**AIM**
Pictures stay out of this copy; please retype only the lines from the start of the records through the line with "cam.data.clip_start = 1.0;".

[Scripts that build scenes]
______
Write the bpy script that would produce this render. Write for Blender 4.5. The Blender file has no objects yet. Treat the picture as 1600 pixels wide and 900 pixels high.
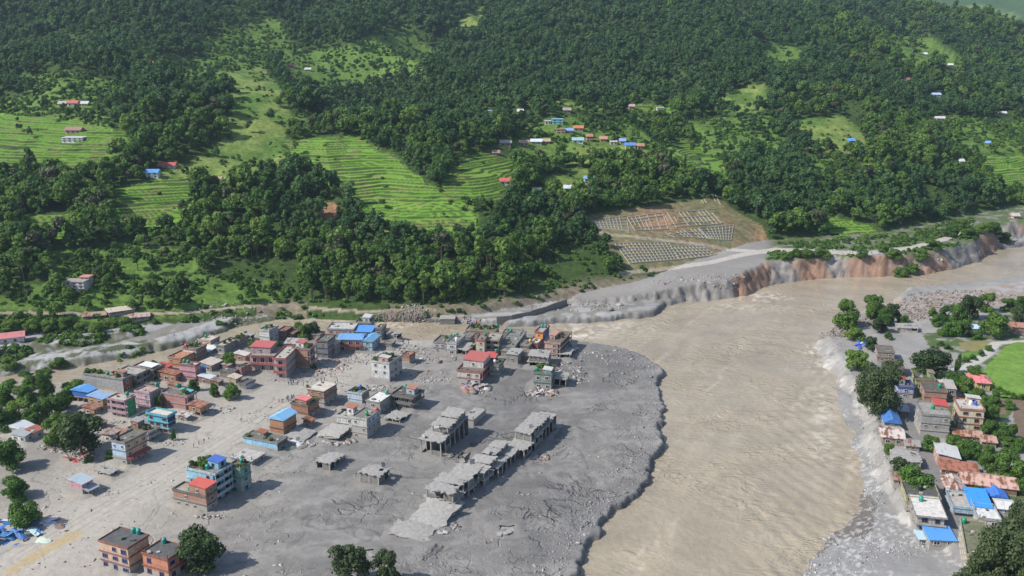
import bpy, bmesh, math, random
import numpy as np
from mathutils import Vector, Matrix

# ------------------------------------------------------------------ camera, sky, sun, exposure
CAMH, PITCH, FPX = 140.0, math.radians(15.0), 1500.0     # metres above the mud plain, tilt down, focal length in photo pixels
SP, CP = math.sin(PITCH), math.cos(PITCH)
S = bpy.context.scene
C = S.collection
cam = bpy.data.objects.new('camera', bpy.data.cameras.new('camera'))
C.objects.link(cam); S.camera = cam
cam.location = (0, 0, CAMH); cam.rotation_euler = (math.pi/2 - PITCH, 0, 0)
cam.data.sensor_width = 36.0; cam.data.lens = 36.0*FPX/1600.0
cam.data.clip_start = 1.0; cam.data.clip_end = 20000.0

SUN_DIR = Vector((-0.90, -0.34, 0.90)).normalized()      # towards the sun
SUN_EL = math.asin(SUN_DIR.z); SUN_AZ = math.atan2(SUN_DIR.x, SUN_DIR.y)
W = bpy.data.worlds.new('World'); S.world = W; W.use_nodes = True
wn = W.node_tree.nodes; wn.clear()
sky = wn.new('ShaderNodeTexSky'); sky.sky_type = 'NISHITA'; sky.sun_disc = False
sky.sun_elevation = SUN_EL; sky.sun_rotation = SUN_AZ; sky.altitude = 700; sky.dust_density = 1.6
bg = wn.new('ShaderNodeBackground'); bg.inputs['Strength'].default_value = 0.14
wo = wn.new('ShaderNodeOutputWorld')
W.node_tree.links.new(sky.outputs[0], bg.inputs[0]); W.node_tree.links.new(bg.outputs[0], wo.inputs[0])
sl = bpy.data.lights.new('sun', 'SUN'); sl.energy = 5.0; sl.angle = math.radians(0.6); sl.color = (1.0, 0.95, 0.87)
sun = bpy.data.objects.new('sun', sl); C.objects.link(sun)
sun.rotation_euler = SUN_DIR.to_track_quat('Z', 'Y').to_euler(); sun.location = (0, 0, 900)
S.view_settings.view_transform = 'Standard'; S.view_settings.look = 'None'
S.view_settings.exposure = 0.25; S.view_settings.gamma = 1.0; S.view_settings.use_curve_mapping = False
S.cycles.max_bounces = 5; S.cycles.diffuse_bounces = 2; S.cycles.glossy_bounces = 2
S.cycles.transmission_bounces = 2; S.cycles.volume_bounces = 0; S.cycles.transparent_max_bounces = 4
S.cycles.use_adaptive_sampling = True

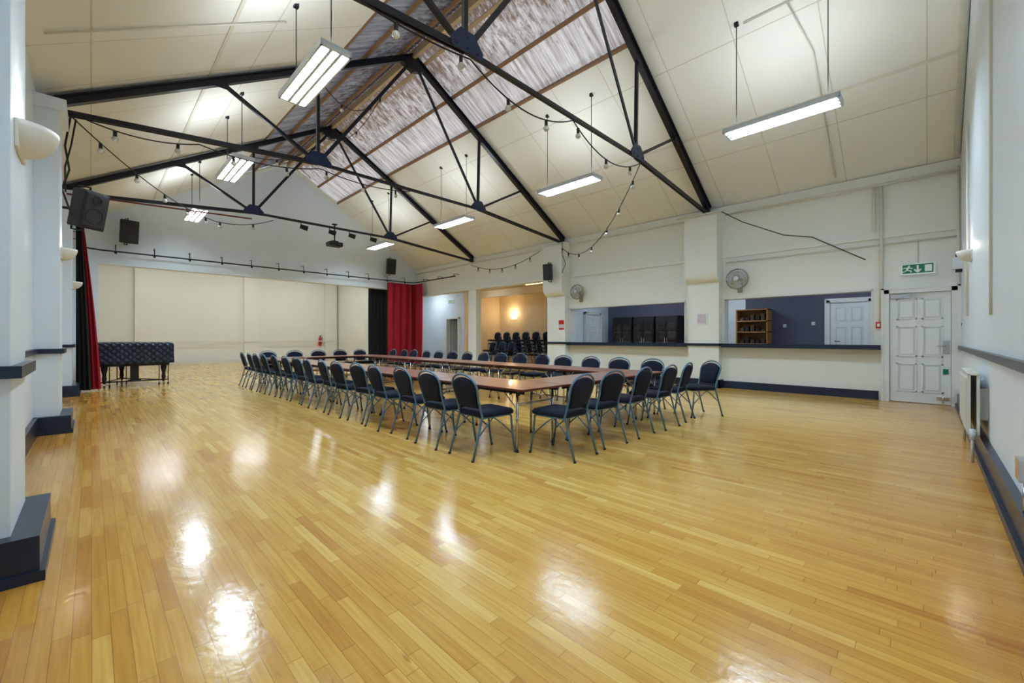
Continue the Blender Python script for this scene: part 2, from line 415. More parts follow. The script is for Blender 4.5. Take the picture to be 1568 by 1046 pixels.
______
**ANSWER TO THIS PROBLEM**
Write the bpy script that would produce this render. Write for Blender 4.5. The Blender file has no objects yet. Treat the picture as 1600 pixels wide and 900 pixels high.
import bpy, bmesh, math, random
import numpy as np
from mathutils import Vector, Matrix

# ------------------------------------------------------------------ camera, sky, sun, exposure
CAMH, PITCH, FPX = 140.0, math.radians(15.0), 1500.0     # metres above the mud plain, tilt down, focal length in photo pixels
SP, CP = math.sin(PITCH), math.cos(PITCH)
S = bpy.context.scene
C = S.collection
cam = bpy.data.objects.new('camera', bpy.data.cameras.new('camera'))
C.objects.link(cam); S.camera = cam
cam.location = (0, 0, CAMH); cam.rotation_euler = (math.pi/2 - PITCH, 0, 0)
cam.data.sensor_width = 36.0; cam.data.lens = 36.0*FPX/1600.0
cam.data.clip_start = 1.0; cam.data.clip_end = 20000.0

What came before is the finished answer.